On day 2 I took a trip to Toledo, which was the former capital of Spain before Madrid. For the first time I got to ride a fast train, and the trip to Toledo only took about 30 minutes. Toledo´s old town is on a large hill, so I got quite a bit of uphill hiking in that day. The town is a good day trip from Madrid as you can leave Madrid in the morning, see everything in a day and be back in Madrid in the evening. The town center is dominated by Toledo´s main cathedral. There are also a number of smaller churches, convents, monasteries and museums dotting the hill. You can see bits of the old Moorish influence in some of the buildings, though you have to look for it. After a few hours in the main part of town I walked down to the southern edge, down to the river that flows along the town´s eastern, southern and western sides. There are no tourists down there, and it seems that´s where most of the locals live. I spent some time down by the river and walked along the riverside path for awhile before going back up to the main part of town. Back at the top of the hill, I went into the main cathedral. Officially, there´s a no photography policy, but it wasn´t being enforced. The cathedral´s interior is a bit dark, but also extremely ornate. I can´t really describe to you just how it looked, you´ll have to wait for pictures to get an idea of how over the top some parts of this cathedral were. When I had finished with the cathedral, I went back over to the west side of town to look around a little more before leaving. There I ran into a lost American who I helped find a museum he was looking for. This man was in his 60s and had a very thick New York accent. He thanked me for  my help and told me about some traveling he had done back in the 70s in southeast Asia. He told me how he had hitch-hiked from Singapore to Cambodia and then traveled around from there. Some old photos he had showed him back in those days and were cool to look at. We parted ways and I then grabbed my train back to Madrid. Upon returning I checked out the Reina Sofia Museum, which is dedicated to modern art. I honestly don´t have much respect for much of modern art, but the museum had free entry at the end of the day so I decided to take a look. That concludes day 2.
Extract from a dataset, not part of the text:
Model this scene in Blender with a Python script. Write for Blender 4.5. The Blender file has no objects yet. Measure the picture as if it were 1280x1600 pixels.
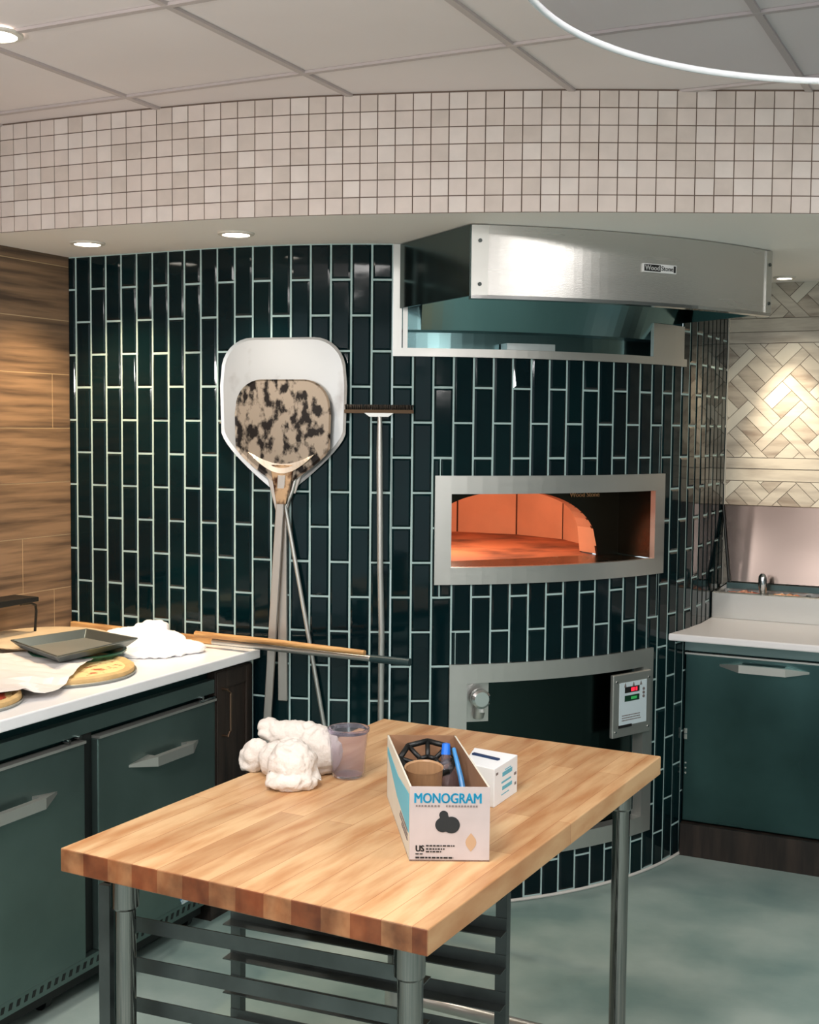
import bpy, bmesh, math, random
from mathutils import Vector, Matrix, noise
random.seed(7)
C = bpy.context.scene
col = C.collection
PI = math.pi
# ------------------------------------------------------------------ camera
cam = bpy.data.cameras.new('camera'); camo = bpy.data.objects.new('camera', cam); col.objects.link(camo)
rt = Vector((0.8966211, 0.4426992, 0.0093788)); up = Vector((-0.0379879, 0.0558016, 0.9977189)); fw = Vector((-0.4411660, 0.8949322, -0.0668501))
M = Matrix(((rt.x, up.x, -fw.x, 0), (rt.y, up.y, -fw.y, 0), (rt.z, up.z, -fw.z, 1.69), (0, 0, 0, 1)))
camo.matrix_world = M
cam.sensor_fit = 'HORIZONTAL'; cam.sensor_width = 36; cam.lens = 36 * 1972.9 / 1280; cam.clip_start = .02
C.camera = camo
# ------------------------------------------------------------------ world, lights, exposure
w = bpy.data.worlds.new('world'); C.world = w; w.use_nodes = True
w.node_tree.nodes['Background'].inputs[0].default_value = (.75, .85, .9, 1); w.node_tree.nodes['Background'].inputs[1].default_value = .7
C.view_settings.view_transform = 'Standard'; C.view_settings.look = 'None'; C.view_settings.gamma = 1; C.view_settings.use_curve_mapping = False
C.view_settings.exposure = 0.55
def light(name, kind, loc, energy, color=(1, 1, 1), size=.1, sizey=None, target=None, spot=None, blend=.5):
    l = bpy.data.lights.new(name, kind); o = bpy.data.objects.new(name, l); col.objects.link(o)
    l.energy = energy; l.color = color; o.location = loc
    if kind == 'AREA':
        l.size = size
        if sizey: l.shape = 'RECTANGLE'; l.size_y = sizey
    else: l.shadow_soft_size = size
    if kind == 'SPOT': l.spot_size = spot; l.spot_blend = blend
    if target is not None:
        d = Vector(target) - Vector(loc); o.rotation_euler = d.to_track_quat('-Z', 'Y').to_euler()
    return o
# added unseen light panels behind and beside the viewer, brightening the room
ADDED_PANELS = [(-1.0, 1.0), (.9, 2.4), (-1.0, -1.3), (1.4, -.2)]
for i, (x, y) in enumerate(ADDED_PANELS):
    light('added_panel_light', 'AREA', (x, y, 2.63), 26, (1, .96, .93), .56, 1.16)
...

Day 3 (today) is when I got in the core of my Madrid sightseeing. I started out at the Royal Palace, which is a lot like Versailles, but without all the acres of gardens. Though Versailles is better overall, I think I liked the interior of Madrid´s palace a bit more than the interior of Versailles, but it might be because the Madrid palace is more generous in showing off their fanciest stuff. After the palace I walked across town to the Thyssen Borezman Museum, which is a short distance from the Prado. The museum is made up of works that a rich German baron´s family has been buying over the years and some time ago sold to the city. Much of it is Impressionism. I finished with the museum and then ate lunch before moving on to Retiro Park. The park used to be a royal retreat and hunting ground (they kept and hunted bears in it) but it is now an expansive public park. I actually got lost for a short period in it, and since it was so cloudy I had some trouble reorienting myself. Thankfully Retiro Park is not a bad place to get lost, and after awhile I found where I was on my map and moved on to the Prado Museum. The Prado is Madrid´s main art museum and is kind of like their version of the Louvre in Paris, but not as big. I had saved the Prado for last as it becomes free from 6-8pm, though that meant I had limited time and a lot of other people had the same idea as me. I managed to see almost everything by moving quickly through the rooms, but I stopped for the major works by Goya, El Greco and others. When I left the museum I figured my day was done, however Madrid had one last surprise for me. It seems that Real Madrid, the city´s soccer team, had just won the nation´s soccer league, so there was a large crowd celebrating just north of the Prado. Police had closed the street to traffic and the crowd was growing steadily bigger as more people arrived. I walked over to take a look and saw the members of Real Madrid up on a platform leading the celebration. I stayed for a few minutes, and then I left and returned to the hostel, where I am now typing this blog post.

Tomorrow I leave for Seville, and after that comes Grenada, Valencia and finally Barcelona before I leave Spain. Hopefully it stops raining before I´m gone.